* What the task requires:
Report, word for word, every line of the material that contains "field".

* Dataset extract:
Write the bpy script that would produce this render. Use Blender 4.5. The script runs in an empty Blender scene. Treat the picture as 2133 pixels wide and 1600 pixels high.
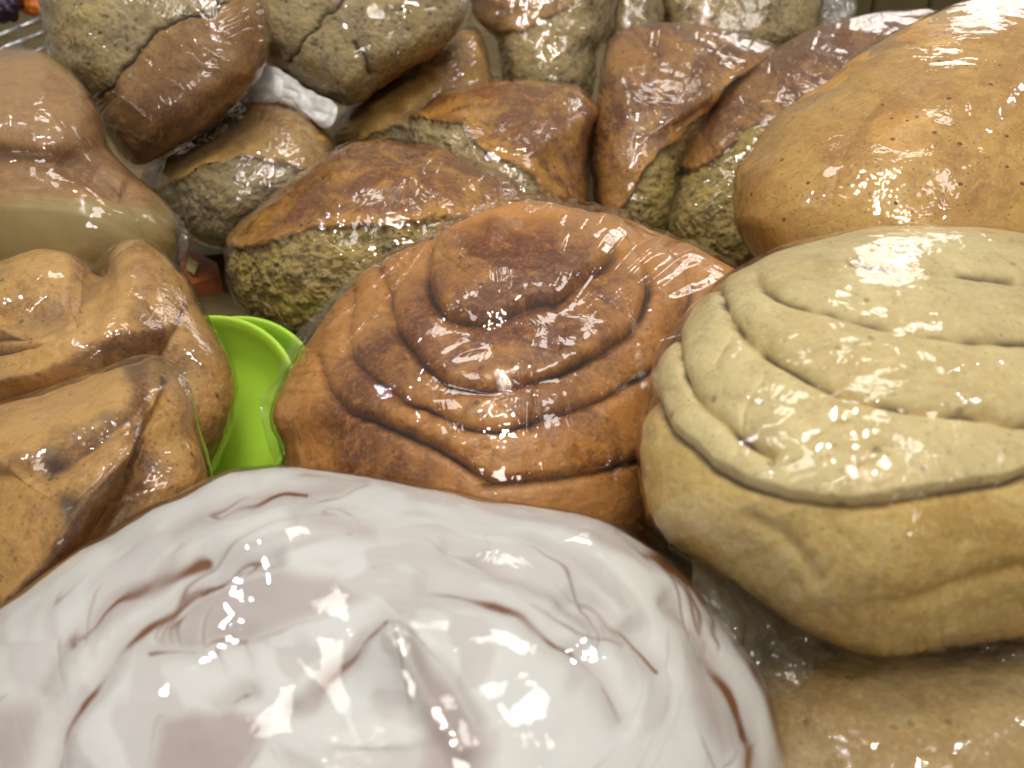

---

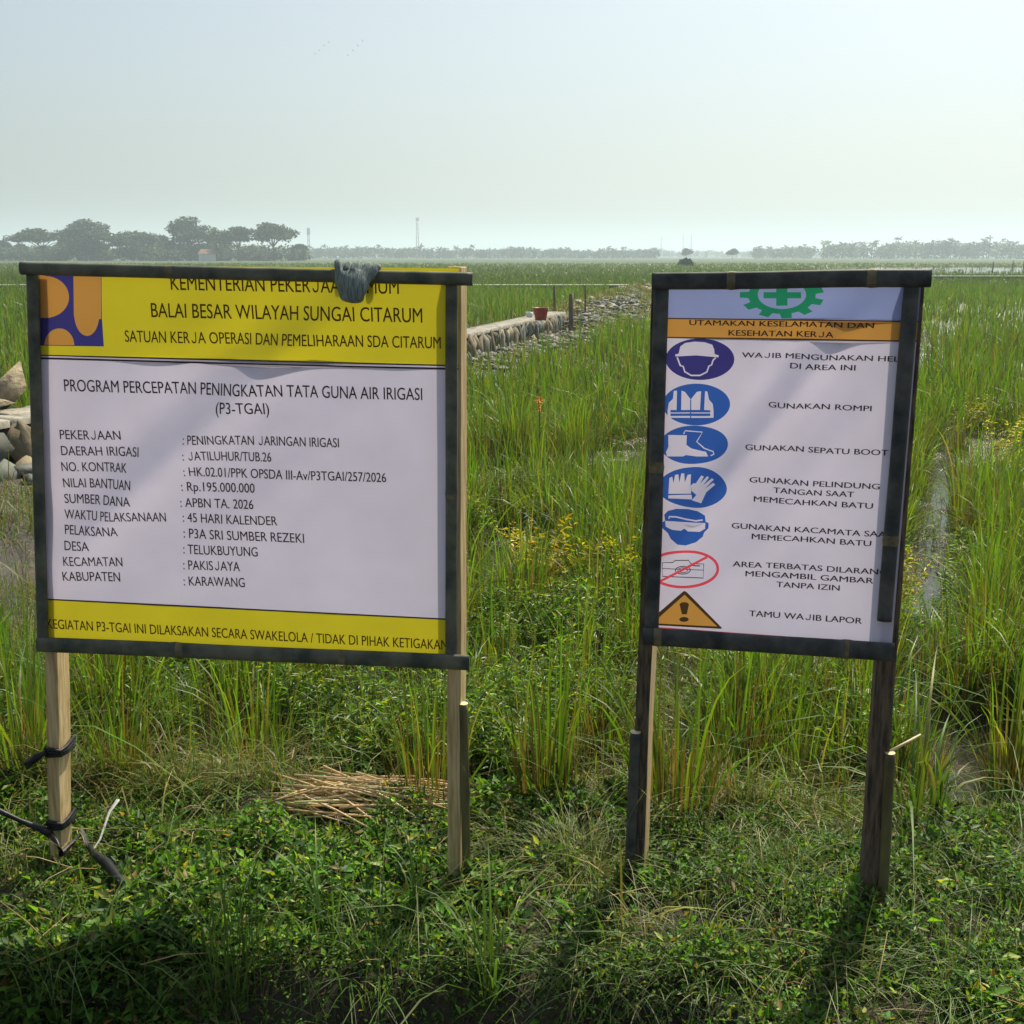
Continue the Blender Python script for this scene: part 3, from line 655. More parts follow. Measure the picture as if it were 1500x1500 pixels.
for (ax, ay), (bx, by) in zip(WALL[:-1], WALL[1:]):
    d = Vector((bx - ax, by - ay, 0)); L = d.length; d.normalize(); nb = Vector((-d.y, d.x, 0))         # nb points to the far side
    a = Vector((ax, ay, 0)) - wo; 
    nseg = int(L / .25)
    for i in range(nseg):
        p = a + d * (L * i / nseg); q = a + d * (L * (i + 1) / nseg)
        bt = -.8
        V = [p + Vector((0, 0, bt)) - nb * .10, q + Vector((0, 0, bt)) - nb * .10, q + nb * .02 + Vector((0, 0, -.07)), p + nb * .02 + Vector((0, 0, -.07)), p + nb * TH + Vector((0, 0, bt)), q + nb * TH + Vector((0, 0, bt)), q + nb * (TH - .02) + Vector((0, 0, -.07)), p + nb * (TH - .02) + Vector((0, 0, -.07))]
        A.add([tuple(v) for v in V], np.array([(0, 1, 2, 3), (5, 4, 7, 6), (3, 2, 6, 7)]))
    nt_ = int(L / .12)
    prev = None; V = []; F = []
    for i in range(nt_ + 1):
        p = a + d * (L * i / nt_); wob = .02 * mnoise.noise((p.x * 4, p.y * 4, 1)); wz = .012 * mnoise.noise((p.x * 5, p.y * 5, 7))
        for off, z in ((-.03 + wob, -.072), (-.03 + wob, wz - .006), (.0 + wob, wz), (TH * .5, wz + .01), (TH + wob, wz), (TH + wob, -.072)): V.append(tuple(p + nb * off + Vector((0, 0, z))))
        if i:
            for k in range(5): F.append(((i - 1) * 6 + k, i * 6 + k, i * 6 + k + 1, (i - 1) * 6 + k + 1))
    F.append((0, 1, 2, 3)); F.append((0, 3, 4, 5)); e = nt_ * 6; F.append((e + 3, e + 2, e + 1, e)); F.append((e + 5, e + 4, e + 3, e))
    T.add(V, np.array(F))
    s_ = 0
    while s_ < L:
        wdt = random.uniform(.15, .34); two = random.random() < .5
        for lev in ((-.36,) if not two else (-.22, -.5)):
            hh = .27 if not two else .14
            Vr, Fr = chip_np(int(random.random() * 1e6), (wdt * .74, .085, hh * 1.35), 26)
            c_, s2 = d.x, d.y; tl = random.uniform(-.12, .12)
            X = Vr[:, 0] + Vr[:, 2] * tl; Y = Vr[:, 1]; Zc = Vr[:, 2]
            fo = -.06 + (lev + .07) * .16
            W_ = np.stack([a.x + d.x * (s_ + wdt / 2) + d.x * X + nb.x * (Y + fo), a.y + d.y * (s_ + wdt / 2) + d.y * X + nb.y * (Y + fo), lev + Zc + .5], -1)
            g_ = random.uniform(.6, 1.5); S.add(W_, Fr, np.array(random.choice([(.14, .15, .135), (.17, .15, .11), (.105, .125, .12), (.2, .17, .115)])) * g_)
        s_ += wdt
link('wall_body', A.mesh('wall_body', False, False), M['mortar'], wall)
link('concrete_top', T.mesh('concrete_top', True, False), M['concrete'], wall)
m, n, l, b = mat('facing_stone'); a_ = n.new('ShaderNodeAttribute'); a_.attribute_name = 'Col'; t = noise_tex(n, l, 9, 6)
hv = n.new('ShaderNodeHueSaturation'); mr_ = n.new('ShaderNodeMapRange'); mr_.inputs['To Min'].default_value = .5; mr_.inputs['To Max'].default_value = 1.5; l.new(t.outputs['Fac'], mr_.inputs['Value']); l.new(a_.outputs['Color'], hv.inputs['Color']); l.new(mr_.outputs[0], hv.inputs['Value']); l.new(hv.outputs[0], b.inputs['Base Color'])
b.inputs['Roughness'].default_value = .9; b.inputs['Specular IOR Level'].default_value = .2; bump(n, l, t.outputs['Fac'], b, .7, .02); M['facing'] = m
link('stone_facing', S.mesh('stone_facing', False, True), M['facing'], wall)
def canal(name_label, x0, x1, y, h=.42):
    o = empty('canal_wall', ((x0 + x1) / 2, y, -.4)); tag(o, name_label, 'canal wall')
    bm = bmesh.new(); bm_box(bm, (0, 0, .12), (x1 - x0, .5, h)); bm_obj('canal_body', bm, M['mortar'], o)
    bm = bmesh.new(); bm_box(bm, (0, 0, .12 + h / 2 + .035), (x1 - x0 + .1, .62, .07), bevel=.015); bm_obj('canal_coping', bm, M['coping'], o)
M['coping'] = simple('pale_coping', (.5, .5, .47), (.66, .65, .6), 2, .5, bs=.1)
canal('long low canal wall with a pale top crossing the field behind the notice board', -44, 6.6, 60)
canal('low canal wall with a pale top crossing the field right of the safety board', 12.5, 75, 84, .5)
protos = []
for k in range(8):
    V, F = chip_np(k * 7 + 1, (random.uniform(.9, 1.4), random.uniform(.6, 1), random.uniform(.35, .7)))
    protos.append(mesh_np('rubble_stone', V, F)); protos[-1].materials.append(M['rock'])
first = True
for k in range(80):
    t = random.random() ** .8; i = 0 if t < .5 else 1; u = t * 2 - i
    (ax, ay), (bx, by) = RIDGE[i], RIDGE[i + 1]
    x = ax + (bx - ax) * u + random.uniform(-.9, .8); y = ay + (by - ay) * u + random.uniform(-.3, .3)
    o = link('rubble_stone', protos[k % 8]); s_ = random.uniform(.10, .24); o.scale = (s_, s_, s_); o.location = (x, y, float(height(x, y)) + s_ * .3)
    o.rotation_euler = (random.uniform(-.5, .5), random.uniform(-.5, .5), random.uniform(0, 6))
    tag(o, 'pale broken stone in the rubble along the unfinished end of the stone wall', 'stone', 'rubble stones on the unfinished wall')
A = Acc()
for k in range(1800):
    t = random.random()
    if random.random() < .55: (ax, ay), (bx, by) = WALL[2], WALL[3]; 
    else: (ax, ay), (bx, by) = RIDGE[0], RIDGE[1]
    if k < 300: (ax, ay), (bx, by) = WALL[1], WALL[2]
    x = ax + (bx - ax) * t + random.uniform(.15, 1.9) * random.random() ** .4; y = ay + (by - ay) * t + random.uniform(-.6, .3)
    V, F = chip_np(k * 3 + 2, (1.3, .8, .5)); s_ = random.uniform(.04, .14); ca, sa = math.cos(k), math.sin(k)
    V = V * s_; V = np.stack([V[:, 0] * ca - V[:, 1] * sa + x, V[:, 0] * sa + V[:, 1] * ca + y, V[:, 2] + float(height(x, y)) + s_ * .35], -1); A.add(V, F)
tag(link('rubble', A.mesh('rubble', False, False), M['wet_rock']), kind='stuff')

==

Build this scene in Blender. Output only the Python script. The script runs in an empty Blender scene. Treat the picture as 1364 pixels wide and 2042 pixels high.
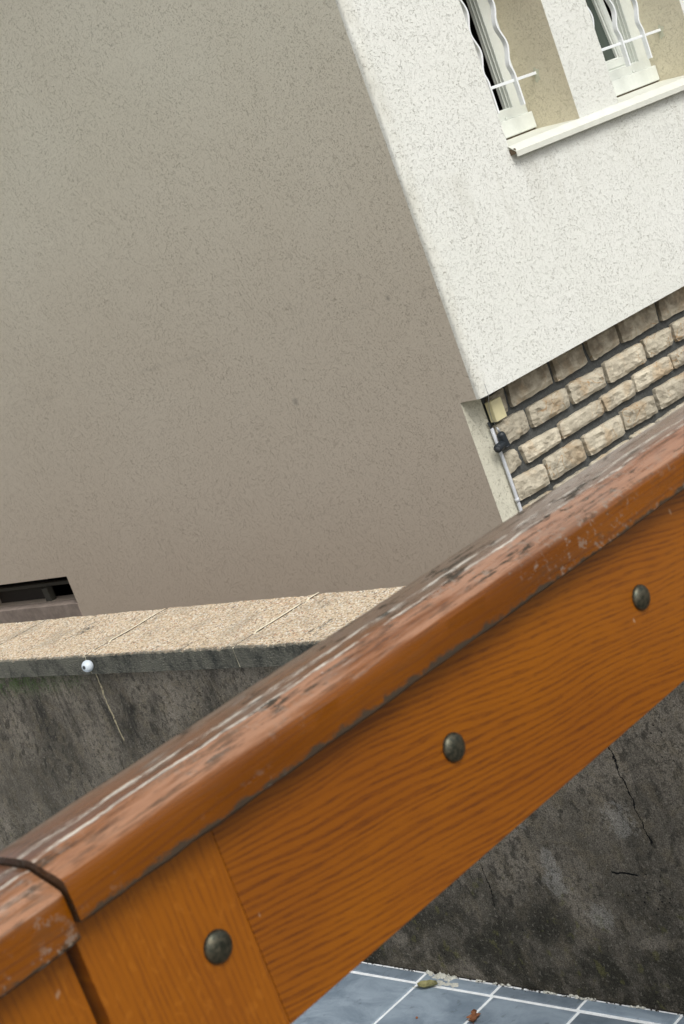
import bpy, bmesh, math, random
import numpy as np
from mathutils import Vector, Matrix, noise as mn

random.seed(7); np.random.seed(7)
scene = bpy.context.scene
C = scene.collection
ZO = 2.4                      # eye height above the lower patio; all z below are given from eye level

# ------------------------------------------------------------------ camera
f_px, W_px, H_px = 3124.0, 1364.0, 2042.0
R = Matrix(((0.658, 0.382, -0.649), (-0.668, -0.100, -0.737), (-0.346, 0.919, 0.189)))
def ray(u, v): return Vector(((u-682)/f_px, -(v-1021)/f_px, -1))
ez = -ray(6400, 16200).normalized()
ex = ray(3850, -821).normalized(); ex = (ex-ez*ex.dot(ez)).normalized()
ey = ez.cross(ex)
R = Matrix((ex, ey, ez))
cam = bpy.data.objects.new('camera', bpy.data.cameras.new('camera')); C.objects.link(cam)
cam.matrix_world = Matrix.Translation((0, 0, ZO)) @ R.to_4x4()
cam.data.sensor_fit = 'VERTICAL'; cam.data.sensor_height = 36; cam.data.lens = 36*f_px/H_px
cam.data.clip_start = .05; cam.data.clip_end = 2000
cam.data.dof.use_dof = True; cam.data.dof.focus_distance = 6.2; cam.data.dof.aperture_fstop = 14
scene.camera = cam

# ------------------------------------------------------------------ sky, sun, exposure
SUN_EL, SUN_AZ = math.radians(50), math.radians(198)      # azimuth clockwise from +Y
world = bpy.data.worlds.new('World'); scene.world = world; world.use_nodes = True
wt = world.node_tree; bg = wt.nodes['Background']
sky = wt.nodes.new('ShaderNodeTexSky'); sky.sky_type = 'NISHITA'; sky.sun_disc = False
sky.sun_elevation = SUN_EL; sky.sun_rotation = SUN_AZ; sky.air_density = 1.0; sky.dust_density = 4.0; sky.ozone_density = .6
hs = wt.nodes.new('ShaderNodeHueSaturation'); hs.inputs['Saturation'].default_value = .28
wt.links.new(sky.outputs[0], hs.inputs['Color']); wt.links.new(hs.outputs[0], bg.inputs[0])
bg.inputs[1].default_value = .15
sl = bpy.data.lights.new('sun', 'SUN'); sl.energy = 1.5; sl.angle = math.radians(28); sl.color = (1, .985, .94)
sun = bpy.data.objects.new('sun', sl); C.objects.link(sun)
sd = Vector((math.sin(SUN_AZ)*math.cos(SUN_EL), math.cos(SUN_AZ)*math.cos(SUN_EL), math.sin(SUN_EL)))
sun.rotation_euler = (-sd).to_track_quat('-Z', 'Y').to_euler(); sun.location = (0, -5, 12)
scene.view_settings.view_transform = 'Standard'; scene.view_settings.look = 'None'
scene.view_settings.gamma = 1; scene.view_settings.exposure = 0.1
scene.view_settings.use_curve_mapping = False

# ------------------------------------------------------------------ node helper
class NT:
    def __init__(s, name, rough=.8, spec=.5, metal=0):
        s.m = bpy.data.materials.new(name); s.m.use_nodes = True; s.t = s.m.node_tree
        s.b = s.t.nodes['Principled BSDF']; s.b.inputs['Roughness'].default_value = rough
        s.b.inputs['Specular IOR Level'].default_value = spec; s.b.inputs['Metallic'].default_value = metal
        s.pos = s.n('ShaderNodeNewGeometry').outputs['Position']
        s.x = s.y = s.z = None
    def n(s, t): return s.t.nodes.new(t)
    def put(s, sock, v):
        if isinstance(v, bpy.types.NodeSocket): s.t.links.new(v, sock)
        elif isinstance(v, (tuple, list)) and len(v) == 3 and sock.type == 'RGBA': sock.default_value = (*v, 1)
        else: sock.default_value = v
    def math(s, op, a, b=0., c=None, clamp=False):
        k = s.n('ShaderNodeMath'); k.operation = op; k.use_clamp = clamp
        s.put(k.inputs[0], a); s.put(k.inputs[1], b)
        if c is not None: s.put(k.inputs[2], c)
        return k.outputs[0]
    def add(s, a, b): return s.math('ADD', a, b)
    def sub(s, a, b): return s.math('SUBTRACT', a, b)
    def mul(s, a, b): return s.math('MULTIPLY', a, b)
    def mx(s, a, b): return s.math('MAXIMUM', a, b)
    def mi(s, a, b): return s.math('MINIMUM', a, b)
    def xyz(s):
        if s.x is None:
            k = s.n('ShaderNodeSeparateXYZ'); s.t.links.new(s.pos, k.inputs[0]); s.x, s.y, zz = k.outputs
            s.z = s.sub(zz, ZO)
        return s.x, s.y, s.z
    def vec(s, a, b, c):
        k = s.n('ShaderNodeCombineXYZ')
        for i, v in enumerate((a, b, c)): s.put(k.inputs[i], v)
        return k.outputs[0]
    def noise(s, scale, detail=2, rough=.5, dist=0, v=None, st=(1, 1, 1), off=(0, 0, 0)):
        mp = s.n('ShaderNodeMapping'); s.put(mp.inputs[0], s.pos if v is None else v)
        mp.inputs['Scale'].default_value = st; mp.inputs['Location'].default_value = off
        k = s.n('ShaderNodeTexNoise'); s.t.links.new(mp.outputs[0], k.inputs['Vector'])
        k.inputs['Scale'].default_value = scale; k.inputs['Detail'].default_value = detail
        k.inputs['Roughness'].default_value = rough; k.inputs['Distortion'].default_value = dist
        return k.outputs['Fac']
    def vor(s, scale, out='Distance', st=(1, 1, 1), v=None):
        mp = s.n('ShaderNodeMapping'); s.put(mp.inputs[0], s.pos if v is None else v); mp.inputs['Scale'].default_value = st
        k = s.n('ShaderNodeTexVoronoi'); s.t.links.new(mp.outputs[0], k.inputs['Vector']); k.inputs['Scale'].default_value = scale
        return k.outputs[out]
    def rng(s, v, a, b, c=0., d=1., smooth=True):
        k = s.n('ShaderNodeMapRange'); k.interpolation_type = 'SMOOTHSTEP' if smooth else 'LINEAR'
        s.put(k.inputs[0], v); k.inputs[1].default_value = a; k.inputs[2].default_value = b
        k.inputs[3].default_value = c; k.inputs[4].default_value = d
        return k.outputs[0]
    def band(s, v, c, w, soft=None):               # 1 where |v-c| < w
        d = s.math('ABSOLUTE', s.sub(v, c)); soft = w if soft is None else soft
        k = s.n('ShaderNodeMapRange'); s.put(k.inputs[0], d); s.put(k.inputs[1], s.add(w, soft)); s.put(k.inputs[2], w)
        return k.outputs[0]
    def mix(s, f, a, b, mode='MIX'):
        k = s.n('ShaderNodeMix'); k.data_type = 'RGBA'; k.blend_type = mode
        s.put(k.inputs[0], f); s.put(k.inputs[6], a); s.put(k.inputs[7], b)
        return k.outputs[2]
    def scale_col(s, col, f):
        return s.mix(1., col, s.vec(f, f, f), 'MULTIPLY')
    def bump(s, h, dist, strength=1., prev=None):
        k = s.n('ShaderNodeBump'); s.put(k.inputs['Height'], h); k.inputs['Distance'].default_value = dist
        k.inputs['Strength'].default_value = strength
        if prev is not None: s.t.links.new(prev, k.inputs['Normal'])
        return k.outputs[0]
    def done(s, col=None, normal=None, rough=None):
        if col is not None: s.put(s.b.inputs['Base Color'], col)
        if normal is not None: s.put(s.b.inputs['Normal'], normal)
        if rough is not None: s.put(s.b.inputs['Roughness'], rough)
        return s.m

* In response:
canal('long low canal wall with a pale top crossing the field behind the notice board', -44, 6.6, 60)
canal('low canal wall with a pale top crossing the field right of the safety board', 12.5, 75, 84, .5)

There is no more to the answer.